[Rows from a 3D scene dataset]
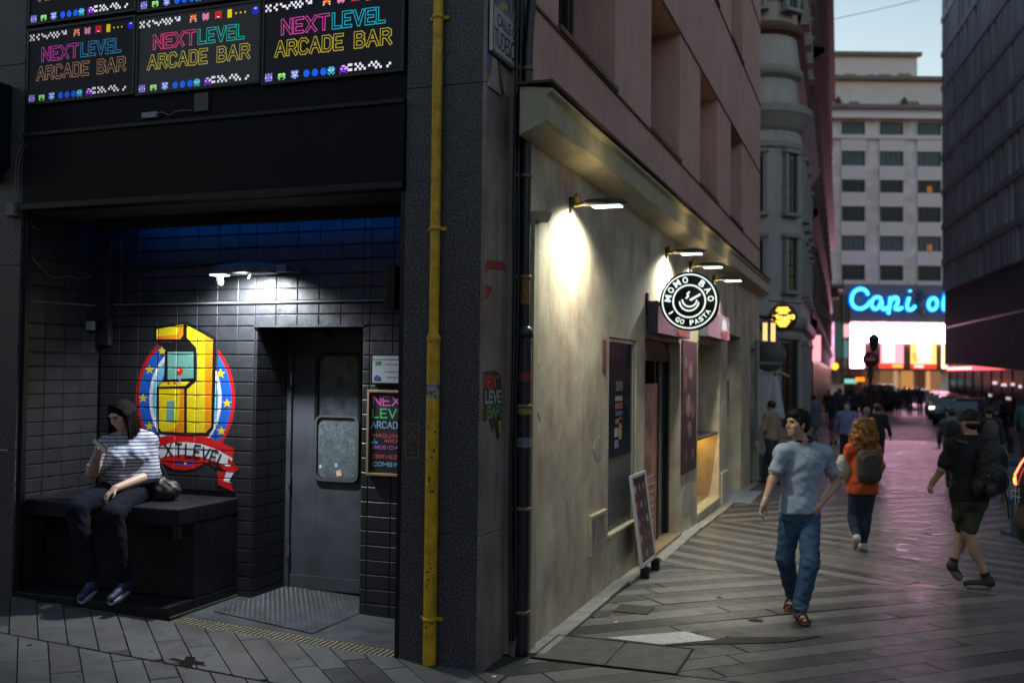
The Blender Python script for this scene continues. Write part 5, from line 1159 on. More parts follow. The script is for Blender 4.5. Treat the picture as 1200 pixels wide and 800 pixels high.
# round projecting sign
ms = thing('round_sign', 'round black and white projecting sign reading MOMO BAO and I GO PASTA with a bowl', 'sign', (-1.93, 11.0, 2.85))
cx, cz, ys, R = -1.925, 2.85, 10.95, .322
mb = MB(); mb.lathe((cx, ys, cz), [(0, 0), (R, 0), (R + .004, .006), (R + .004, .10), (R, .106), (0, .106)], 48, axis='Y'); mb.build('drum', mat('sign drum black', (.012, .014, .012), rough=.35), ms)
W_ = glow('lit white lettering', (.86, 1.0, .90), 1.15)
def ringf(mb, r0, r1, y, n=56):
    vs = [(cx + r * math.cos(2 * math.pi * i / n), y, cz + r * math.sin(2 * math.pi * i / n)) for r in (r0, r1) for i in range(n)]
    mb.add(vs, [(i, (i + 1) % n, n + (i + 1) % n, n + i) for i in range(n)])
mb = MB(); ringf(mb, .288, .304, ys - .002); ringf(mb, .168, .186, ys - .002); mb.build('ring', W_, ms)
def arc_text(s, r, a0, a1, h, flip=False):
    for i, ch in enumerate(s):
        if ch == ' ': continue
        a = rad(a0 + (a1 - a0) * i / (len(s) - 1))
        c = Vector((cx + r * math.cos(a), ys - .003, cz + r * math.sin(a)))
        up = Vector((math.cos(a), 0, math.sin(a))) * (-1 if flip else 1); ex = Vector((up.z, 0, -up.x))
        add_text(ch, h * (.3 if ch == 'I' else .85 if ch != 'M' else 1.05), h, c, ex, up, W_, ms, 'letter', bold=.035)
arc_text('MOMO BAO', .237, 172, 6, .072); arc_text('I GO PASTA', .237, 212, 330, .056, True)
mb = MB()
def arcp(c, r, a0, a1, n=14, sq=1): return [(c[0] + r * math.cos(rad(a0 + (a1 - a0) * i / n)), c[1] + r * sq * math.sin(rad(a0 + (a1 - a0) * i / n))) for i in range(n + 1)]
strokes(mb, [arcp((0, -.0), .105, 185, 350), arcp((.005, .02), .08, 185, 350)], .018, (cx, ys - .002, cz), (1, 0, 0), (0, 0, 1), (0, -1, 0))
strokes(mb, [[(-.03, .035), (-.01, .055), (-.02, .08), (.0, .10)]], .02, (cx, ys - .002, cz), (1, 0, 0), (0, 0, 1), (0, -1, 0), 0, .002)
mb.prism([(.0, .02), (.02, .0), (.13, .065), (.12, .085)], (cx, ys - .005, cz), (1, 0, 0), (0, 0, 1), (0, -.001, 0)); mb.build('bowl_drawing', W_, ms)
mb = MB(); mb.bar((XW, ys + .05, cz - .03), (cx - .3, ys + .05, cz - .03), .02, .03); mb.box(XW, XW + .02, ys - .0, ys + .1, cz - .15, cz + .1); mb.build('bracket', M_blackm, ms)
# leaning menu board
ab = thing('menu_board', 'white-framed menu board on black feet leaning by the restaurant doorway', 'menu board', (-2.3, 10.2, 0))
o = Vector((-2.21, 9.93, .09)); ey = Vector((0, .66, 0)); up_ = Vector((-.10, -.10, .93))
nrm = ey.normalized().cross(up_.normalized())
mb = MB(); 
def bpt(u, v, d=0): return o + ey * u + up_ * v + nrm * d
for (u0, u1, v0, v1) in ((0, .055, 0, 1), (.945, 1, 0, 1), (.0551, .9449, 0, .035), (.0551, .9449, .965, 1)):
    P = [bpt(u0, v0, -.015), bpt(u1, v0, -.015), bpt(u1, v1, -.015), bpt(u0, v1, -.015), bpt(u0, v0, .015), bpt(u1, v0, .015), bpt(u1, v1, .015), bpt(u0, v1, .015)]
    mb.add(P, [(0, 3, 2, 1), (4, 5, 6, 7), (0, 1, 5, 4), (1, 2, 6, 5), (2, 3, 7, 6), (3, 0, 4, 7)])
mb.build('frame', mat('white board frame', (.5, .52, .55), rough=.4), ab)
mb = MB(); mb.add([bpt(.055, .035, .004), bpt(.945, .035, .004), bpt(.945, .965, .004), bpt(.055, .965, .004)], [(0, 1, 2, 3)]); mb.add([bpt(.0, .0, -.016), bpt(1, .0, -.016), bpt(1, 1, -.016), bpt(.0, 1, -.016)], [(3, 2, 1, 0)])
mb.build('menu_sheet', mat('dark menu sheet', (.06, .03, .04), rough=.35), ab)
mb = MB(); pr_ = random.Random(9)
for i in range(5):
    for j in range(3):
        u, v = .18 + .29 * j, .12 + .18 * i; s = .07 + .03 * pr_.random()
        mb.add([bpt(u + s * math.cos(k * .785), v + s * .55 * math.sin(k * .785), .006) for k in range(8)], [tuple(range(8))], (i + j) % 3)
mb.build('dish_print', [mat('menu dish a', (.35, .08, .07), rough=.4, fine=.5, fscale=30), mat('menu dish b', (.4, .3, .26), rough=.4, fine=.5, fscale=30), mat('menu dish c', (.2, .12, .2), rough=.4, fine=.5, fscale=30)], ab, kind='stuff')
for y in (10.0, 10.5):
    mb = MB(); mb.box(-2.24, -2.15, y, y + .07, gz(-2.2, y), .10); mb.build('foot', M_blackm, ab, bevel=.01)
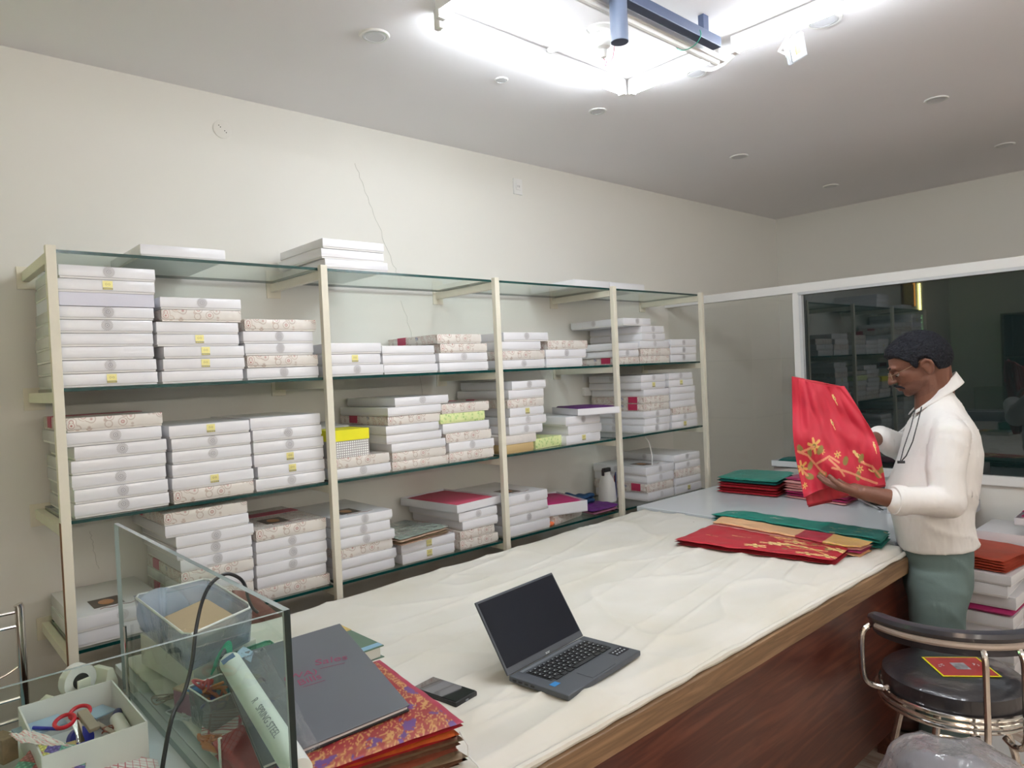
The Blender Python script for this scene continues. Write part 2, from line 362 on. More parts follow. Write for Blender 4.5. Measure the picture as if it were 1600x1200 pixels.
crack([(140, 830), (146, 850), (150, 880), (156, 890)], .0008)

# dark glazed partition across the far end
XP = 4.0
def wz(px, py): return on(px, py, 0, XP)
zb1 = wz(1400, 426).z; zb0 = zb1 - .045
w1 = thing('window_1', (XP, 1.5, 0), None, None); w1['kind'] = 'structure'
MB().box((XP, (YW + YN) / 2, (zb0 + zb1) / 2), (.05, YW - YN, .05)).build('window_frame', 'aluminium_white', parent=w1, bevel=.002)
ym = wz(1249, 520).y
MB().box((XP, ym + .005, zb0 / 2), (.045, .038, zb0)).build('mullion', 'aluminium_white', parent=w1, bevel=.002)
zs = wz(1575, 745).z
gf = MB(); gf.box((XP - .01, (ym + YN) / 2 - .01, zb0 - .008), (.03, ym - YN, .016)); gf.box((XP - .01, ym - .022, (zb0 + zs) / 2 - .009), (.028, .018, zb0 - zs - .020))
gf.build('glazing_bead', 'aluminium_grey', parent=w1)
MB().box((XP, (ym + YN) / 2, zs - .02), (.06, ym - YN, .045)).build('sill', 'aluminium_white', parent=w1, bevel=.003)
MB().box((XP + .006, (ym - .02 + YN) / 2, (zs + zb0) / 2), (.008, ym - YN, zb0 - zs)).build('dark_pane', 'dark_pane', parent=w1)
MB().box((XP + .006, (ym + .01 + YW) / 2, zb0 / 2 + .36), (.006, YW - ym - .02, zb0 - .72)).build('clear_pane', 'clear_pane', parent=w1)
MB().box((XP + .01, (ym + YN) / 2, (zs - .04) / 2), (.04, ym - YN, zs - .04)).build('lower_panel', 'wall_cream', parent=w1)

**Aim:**
Copy all lines of the material above where the string "More" occurs.

**Exercise response:**
The Blender Python script for this scene continues. Write part 5, from line 1159 on. More parts follow. The script is for Blender 4.5. Treat the picture as 1200 pixels wide and 800 pixels high.
The Blender Python script for this scene continues. Write part 2, from line 362 on. More parts follow. Write for Blender 4.5. Measure the picture as if it were 1600x1200 pixels.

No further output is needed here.